───── Dataset records ─────
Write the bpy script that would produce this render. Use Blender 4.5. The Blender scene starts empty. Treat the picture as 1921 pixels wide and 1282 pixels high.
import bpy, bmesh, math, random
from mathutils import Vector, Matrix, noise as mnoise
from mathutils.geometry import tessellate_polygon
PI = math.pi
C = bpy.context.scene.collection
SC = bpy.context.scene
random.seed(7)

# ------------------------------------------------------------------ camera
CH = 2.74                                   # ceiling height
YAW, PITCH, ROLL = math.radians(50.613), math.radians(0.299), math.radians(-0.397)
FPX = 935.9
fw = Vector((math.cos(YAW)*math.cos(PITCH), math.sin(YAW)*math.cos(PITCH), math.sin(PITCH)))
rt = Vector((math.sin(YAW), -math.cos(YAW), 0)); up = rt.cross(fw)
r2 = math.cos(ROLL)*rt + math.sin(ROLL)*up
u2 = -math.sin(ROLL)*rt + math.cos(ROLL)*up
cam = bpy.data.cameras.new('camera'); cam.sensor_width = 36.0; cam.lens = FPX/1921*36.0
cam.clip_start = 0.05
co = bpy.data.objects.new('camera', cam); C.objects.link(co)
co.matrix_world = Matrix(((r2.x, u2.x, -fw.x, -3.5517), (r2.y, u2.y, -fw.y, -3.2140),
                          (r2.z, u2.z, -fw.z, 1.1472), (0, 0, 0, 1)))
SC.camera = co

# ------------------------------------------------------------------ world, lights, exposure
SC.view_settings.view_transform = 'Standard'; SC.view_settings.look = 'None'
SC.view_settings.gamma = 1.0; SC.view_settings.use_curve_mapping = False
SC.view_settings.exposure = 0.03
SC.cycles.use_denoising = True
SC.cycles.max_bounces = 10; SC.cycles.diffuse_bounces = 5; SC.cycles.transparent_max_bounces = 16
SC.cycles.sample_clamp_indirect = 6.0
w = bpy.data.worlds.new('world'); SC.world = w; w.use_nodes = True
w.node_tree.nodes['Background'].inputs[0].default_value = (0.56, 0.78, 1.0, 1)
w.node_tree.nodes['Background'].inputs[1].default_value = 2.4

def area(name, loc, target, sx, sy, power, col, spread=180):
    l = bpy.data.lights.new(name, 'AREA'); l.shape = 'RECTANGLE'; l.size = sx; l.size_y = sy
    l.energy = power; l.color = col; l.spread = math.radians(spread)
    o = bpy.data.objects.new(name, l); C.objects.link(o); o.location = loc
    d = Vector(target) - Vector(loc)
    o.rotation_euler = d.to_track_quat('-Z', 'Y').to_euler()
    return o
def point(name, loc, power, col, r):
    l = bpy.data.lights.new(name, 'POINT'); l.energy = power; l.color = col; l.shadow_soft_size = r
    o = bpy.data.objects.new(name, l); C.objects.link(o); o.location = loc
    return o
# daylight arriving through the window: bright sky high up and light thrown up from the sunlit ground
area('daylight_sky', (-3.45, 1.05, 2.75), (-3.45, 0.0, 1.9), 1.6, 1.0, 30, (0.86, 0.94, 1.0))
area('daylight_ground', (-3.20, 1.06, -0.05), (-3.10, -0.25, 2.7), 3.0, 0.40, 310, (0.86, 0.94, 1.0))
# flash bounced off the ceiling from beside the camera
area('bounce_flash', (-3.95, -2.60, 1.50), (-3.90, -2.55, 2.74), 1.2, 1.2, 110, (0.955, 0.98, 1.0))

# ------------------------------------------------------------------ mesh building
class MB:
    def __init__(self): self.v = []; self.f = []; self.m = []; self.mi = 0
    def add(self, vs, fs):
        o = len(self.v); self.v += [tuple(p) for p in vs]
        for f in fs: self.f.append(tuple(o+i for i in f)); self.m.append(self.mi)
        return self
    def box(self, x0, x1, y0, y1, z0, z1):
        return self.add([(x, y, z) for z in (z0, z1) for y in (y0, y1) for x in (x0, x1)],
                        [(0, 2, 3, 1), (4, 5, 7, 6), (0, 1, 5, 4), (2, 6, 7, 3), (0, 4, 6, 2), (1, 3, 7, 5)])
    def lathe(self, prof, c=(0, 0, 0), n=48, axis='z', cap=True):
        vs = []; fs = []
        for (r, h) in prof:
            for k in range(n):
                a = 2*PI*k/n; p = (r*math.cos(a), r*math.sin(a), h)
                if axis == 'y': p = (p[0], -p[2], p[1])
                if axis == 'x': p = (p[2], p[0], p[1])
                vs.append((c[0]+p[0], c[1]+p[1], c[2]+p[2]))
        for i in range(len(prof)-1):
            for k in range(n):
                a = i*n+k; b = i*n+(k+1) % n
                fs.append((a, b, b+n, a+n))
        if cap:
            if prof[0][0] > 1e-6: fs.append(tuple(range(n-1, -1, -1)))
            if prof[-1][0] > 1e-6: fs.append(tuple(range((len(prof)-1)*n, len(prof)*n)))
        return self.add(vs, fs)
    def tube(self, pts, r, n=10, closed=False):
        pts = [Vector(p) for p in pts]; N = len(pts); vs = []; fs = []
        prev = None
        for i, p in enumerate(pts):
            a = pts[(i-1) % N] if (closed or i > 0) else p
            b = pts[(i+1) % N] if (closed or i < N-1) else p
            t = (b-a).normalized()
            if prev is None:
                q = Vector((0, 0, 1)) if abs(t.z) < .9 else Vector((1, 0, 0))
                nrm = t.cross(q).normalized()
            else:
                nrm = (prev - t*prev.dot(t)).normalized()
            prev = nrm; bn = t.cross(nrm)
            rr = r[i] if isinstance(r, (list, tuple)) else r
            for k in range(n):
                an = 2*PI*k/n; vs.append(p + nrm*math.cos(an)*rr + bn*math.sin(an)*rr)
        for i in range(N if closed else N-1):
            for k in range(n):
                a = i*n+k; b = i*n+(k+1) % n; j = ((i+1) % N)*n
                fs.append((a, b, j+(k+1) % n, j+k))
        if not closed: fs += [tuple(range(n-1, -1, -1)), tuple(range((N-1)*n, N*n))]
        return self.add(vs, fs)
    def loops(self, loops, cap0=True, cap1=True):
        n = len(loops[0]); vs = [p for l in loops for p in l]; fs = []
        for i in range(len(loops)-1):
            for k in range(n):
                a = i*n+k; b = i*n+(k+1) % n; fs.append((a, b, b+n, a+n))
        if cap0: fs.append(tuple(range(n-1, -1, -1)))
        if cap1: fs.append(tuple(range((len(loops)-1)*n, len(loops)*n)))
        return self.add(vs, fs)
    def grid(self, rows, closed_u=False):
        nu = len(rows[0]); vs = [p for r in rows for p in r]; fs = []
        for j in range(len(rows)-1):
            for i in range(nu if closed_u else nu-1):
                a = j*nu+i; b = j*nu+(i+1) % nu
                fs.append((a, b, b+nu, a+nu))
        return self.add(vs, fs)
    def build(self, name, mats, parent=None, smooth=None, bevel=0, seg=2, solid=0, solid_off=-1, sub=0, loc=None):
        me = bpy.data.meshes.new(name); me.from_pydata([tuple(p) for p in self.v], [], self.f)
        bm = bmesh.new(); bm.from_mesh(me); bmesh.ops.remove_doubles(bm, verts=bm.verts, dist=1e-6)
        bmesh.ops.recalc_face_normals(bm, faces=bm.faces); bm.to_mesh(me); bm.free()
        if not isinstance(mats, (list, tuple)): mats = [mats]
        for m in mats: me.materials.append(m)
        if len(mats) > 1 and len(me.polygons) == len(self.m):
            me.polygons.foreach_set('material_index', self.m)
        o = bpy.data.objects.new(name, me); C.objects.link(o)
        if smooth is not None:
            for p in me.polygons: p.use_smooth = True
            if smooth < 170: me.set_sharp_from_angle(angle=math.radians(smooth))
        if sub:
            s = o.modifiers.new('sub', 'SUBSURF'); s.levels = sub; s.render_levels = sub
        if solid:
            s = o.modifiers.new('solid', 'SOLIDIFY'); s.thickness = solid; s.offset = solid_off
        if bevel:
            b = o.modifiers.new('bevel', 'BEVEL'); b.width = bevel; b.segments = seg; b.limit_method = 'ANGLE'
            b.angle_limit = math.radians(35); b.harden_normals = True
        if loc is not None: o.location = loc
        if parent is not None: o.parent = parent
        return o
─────
───── Dataset records ─────
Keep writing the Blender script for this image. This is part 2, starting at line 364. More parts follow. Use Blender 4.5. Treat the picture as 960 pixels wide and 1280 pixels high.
─────
───── Dataset records ─────
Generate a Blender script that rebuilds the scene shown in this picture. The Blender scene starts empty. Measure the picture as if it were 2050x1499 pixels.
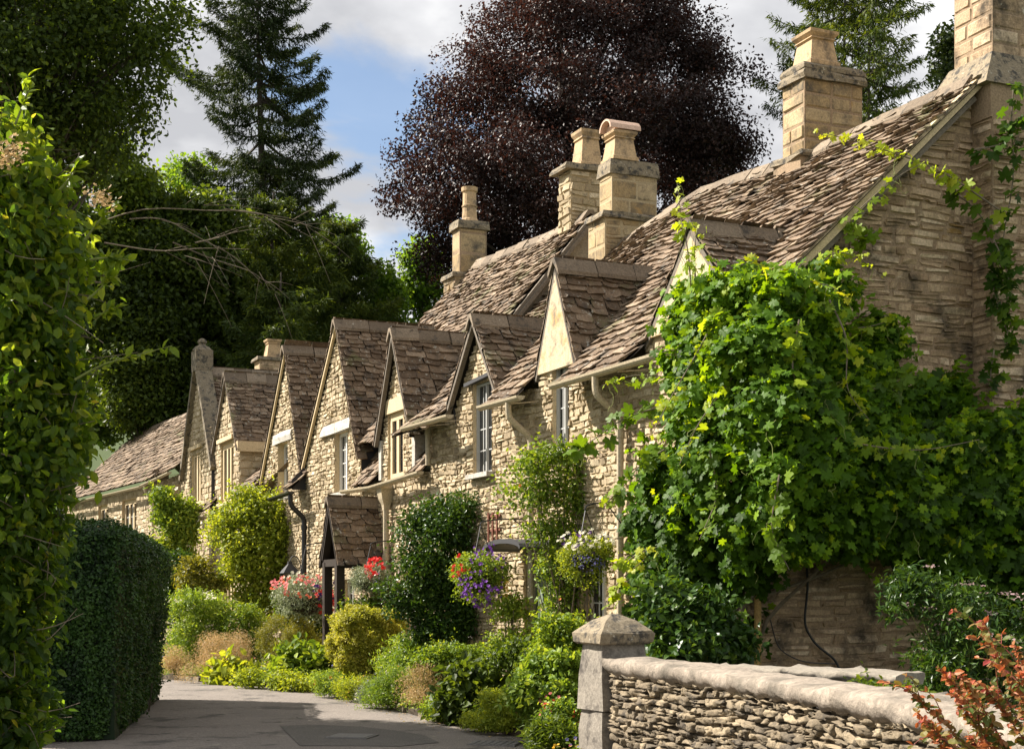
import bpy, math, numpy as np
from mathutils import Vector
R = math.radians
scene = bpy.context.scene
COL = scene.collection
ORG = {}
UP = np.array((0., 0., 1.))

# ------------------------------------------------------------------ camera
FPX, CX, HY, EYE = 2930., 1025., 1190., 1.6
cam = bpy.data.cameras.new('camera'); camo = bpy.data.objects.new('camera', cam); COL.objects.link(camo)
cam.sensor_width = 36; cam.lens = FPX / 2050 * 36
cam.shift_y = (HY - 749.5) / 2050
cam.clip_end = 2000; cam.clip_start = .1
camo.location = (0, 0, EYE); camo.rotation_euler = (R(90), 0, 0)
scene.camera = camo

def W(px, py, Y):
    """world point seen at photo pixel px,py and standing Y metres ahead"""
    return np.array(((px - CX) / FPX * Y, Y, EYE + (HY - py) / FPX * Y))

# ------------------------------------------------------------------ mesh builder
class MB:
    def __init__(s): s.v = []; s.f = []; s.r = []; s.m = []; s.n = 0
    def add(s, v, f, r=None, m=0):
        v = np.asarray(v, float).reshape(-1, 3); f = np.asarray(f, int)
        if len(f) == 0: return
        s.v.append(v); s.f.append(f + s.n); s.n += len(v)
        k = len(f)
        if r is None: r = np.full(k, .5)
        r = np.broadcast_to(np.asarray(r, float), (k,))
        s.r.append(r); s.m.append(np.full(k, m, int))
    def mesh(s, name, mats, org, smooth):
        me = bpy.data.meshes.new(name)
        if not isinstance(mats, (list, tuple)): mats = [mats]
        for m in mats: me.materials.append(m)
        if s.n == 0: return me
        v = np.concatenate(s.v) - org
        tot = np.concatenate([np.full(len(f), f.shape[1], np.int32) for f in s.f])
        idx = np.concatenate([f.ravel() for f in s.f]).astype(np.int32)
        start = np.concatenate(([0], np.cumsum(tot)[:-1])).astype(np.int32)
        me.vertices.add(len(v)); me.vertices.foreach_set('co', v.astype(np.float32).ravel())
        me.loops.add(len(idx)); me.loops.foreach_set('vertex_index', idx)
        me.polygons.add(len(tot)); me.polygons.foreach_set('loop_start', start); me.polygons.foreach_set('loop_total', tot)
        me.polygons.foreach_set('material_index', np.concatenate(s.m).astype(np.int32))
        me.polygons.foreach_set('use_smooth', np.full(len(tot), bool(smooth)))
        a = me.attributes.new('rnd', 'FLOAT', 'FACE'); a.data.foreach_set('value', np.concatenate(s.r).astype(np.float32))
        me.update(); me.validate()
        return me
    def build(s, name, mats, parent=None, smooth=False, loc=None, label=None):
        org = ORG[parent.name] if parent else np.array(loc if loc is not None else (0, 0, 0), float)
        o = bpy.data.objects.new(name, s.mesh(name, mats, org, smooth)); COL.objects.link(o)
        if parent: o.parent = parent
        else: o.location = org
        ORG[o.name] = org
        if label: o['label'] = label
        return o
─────
[Directions for this task]
Give again, word for word, only the lines starting at the line with "Generate a Blender" and ending at the line with "return np.array(((px - CX)", keeping both end lines; pictures stay out.

[Solution for this problem]
Generate a Blender script that rebuilds the scene shown in this picture. The Blender scene starts empty. Measure the picture as if it were 2050x1499 pixels.
import bpy, math, numpy as np
from mathutils import Vector
R = math.radians
scene = bpy.context.scene
COL = scene.collection
ORG = {}
UP = np.array((0., 0., 1.))

# ------------------------------------------------------------------ camera
FPX, CX, HY, EYE = 2930., 1025., 1190., 1.6
cam = bpy.data.cameras.new('camera'); camo = bpy.data.objects.new('camera', cam); COL.objects.link(camo)
cam.sensor_width = 36; cam.lens = FPX / 2050 * 36
cam.shift_y = (HY - 749.5) / 2050
cam.clip_end = 2000; cam.clip_start = .1
camo.location = (0, 0, EYE); camo.rotation_euler = (R(90), 0, 0)
scene.camera = camo

def W(px, py, Y):
    """world point seen at photo pixel px,py and standing Y metres ahead"""
    return np.array(((px - CX) / FPX * Y, Y, EYE + (HY - py) / FPX * Y))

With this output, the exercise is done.